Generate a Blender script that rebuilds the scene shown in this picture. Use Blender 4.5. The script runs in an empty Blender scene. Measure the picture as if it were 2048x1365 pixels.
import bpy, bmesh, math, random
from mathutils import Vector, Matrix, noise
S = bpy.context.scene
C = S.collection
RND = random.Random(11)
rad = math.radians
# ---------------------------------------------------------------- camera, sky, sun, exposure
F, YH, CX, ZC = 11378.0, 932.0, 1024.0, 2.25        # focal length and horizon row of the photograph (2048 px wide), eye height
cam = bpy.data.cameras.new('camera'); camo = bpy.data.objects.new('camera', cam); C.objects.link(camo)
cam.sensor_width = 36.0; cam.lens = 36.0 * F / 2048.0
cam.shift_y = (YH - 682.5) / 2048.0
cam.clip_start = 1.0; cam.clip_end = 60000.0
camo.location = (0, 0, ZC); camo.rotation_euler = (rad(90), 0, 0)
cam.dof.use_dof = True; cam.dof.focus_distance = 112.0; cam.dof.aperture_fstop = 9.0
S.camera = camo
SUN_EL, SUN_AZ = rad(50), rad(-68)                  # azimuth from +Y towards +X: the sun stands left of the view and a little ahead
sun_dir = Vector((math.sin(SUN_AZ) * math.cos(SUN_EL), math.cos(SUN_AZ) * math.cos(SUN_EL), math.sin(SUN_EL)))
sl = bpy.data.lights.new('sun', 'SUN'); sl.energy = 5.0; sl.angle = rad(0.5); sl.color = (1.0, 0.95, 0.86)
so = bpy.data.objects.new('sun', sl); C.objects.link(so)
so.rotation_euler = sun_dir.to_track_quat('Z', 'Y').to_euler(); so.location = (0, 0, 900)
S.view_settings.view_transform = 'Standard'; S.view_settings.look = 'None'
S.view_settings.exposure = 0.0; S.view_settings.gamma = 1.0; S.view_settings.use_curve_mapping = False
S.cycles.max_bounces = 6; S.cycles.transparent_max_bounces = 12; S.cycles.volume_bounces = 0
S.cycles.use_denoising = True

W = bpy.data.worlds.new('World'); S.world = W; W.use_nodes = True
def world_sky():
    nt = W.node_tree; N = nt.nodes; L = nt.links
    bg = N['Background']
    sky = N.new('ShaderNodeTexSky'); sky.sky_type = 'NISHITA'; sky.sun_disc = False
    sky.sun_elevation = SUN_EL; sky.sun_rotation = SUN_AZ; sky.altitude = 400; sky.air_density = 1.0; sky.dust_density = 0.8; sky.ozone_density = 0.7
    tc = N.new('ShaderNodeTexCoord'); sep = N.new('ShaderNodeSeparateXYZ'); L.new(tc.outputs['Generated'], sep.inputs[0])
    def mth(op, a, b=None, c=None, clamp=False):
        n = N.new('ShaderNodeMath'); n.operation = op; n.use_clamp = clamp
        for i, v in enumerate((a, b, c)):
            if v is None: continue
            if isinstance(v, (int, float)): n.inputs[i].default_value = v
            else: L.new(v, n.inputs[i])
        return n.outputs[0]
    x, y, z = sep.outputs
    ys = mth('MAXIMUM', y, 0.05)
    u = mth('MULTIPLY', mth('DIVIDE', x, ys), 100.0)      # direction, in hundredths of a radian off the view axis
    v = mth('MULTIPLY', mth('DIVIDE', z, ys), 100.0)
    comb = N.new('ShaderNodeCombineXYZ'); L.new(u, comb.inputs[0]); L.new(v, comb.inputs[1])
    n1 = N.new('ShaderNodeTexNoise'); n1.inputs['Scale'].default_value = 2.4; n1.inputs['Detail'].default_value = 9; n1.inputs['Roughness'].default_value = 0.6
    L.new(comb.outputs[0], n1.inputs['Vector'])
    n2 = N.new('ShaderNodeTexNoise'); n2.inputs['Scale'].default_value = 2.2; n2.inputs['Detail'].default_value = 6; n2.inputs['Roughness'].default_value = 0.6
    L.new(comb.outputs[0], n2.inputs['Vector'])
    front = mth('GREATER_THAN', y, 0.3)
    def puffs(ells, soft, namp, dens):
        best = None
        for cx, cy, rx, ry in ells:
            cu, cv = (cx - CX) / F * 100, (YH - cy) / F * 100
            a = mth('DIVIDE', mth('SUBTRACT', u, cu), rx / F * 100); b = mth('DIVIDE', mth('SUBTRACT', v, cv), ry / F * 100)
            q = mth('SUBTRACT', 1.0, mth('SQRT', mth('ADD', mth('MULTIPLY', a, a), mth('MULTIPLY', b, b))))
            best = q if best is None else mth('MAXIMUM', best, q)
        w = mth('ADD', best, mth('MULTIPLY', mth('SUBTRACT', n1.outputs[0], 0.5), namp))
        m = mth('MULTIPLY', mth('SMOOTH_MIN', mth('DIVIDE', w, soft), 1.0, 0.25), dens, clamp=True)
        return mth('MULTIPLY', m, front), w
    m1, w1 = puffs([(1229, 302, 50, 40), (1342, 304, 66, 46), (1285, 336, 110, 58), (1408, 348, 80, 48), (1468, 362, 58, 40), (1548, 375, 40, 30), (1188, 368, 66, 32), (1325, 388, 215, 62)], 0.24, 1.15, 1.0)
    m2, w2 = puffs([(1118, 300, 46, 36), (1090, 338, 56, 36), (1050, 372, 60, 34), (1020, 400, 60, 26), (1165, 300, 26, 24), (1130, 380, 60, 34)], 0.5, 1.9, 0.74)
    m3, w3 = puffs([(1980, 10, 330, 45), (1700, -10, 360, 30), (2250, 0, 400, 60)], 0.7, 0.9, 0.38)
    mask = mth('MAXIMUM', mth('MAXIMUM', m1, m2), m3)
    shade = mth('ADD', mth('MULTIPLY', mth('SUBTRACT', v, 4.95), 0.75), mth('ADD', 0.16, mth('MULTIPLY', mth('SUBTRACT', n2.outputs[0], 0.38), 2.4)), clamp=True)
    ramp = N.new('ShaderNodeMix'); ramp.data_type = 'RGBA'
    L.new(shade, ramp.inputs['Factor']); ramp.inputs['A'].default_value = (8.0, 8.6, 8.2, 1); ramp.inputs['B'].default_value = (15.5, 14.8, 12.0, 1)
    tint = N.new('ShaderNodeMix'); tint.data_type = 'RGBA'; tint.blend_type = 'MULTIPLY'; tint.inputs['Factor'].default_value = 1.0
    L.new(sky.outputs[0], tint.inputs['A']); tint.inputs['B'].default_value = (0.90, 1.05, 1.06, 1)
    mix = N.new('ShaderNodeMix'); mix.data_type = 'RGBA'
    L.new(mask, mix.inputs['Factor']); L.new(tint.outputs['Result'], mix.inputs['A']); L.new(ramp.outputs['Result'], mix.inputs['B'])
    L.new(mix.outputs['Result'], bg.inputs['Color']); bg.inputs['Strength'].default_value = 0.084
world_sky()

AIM
From the data, collect all lines where the string "scene" appears.

ANSWER TO THE TASK
Generate a Blender script that rebuilds the scene shown in this picture. Use Blender 4.5. The script runs in an empty Blender scene. Measure the picture as if it were 2048x1365 pixels.
S = bpy.context.scene